Goal of the exercise: Reproduce each line bearing the word "empty".
|---|
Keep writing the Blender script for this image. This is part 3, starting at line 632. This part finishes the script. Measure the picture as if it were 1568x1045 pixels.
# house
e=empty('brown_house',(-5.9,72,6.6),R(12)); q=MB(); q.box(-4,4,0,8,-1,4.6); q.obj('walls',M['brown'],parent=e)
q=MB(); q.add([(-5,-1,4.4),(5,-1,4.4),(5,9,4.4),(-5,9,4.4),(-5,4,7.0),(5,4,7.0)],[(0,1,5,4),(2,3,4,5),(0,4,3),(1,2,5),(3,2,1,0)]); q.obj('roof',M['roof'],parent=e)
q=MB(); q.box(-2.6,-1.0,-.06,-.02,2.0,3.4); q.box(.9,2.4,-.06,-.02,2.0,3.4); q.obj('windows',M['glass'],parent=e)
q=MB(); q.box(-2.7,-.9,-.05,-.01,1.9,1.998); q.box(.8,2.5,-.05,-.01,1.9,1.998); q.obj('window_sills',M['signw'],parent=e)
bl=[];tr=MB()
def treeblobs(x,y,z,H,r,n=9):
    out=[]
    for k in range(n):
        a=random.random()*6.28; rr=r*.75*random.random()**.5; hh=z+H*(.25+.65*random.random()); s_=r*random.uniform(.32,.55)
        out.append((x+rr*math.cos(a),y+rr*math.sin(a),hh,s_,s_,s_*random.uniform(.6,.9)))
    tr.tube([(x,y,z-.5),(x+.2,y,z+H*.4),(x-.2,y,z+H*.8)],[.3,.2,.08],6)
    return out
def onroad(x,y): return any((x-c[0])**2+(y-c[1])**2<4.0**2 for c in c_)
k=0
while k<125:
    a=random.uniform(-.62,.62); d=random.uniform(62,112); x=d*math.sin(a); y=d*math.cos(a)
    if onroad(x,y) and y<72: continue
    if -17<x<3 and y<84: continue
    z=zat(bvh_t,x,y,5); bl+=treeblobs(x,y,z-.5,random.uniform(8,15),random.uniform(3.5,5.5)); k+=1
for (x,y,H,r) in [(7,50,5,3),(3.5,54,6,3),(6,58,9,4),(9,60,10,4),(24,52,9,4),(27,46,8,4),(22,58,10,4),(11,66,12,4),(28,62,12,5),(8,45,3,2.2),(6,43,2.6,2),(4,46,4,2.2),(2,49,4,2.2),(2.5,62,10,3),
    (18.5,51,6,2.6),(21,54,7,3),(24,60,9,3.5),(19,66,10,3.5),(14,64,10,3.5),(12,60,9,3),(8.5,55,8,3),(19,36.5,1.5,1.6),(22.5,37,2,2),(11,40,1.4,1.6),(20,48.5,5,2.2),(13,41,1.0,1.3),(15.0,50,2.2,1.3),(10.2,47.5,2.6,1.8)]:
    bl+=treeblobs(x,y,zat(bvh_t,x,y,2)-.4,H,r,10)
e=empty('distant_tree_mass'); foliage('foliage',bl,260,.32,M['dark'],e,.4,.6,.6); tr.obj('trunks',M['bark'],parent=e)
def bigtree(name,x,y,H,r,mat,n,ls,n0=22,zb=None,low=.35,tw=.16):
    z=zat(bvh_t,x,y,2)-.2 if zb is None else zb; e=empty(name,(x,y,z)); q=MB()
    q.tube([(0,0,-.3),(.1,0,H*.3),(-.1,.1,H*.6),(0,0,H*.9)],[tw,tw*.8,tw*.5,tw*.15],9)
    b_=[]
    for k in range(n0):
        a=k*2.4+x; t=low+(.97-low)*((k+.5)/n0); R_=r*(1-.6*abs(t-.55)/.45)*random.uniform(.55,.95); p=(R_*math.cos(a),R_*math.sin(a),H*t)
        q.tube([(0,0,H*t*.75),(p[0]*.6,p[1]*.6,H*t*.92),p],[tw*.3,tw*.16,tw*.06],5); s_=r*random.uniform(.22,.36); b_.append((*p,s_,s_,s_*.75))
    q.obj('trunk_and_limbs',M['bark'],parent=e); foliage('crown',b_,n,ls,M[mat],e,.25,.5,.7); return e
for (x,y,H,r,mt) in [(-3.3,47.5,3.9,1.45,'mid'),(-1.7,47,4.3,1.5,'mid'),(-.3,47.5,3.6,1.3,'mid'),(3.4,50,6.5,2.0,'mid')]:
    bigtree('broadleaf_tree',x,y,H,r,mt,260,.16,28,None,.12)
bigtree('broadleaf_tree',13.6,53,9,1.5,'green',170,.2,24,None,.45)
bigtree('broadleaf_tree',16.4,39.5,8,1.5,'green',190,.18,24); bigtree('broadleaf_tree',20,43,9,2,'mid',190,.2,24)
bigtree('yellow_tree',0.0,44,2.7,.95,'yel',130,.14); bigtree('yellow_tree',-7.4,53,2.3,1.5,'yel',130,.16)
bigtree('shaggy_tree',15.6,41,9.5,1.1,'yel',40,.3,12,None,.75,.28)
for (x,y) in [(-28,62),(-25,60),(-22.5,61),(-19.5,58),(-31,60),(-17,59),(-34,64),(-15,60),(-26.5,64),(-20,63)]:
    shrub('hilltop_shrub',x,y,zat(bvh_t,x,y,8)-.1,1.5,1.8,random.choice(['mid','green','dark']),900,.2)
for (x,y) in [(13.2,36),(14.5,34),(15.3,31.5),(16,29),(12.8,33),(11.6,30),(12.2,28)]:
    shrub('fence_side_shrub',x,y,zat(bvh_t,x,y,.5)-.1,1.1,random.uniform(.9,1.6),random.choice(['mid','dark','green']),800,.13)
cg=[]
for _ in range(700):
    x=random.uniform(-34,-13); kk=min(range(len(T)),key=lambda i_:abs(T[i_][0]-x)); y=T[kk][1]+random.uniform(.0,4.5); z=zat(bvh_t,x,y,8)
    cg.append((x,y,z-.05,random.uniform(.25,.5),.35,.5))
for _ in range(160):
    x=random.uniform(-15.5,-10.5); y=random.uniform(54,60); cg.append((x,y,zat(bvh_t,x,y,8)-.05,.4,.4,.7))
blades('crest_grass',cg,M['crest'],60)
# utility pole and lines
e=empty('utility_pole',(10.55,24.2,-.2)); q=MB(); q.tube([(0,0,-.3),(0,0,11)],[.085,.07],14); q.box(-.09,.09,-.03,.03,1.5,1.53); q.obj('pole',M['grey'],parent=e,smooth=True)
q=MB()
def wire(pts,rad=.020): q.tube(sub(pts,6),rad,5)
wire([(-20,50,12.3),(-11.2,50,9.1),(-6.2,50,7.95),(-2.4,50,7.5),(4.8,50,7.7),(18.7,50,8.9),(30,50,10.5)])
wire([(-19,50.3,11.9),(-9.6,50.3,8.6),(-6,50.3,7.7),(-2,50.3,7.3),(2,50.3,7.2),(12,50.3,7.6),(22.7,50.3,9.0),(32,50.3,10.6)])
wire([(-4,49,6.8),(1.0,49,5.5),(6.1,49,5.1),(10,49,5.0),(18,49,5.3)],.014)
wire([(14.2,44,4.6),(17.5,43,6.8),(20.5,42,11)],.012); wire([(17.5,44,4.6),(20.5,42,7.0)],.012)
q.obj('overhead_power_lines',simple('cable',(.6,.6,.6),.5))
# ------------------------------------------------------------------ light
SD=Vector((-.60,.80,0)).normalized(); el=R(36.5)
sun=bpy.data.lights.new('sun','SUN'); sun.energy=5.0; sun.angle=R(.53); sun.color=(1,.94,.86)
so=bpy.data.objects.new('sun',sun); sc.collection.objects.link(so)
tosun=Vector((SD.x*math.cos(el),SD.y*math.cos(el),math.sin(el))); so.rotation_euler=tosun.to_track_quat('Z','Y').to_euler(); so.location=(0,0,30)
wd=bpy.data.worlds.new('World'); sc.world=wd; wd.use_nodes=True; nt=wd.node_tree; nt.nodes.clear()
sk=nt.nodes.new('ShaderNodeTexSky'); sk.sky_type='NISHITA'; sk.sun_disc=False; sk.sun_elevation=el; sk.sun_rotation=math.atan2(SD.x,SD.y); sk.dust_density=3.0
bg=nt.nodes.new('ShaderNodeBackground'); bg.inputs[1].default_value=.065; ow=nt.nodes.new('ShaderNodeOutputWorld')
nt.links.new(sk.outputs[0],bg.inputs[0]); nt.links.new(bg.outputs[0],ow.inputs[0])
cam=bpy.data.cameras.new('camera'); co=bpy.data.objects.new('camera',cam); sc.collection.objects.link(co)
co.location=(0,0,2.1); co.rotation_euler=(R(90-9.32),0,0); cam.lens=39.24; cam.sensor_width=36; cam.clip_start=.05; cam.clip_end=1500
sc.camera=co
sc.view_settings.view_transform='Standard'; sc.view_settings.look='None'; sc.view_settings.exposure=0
|---|
Output of the task:
e=empty('brown_house',(-5.9,72,6.6),R(12)); q=MB(); q.box(-4,4,0,8,-1,4.6); q.obj('walls',M['brown'],parent=e)
e=empty('distant_tree_mass'); foliage('foliage',bl,260,.32,M['dark'],e,.4,.6,.6); tr.obj('trunks',M['bark'],parent=e)
    z=zat(bvh_t,x,y,2)-.2 if zb is None else zb; e=empty(name,(x,y,z)); q=MB()
e=empty('utility_pole',(10.55,24.2,-.2)); q=MB(); q.tube([(0,0,-.3),(0,0,11)],[.085,.07],14); q.box(-.09,.09,-.03,.03,1.5,1.53); q.obj('pole',M['grey'],parent=e,smooth=True)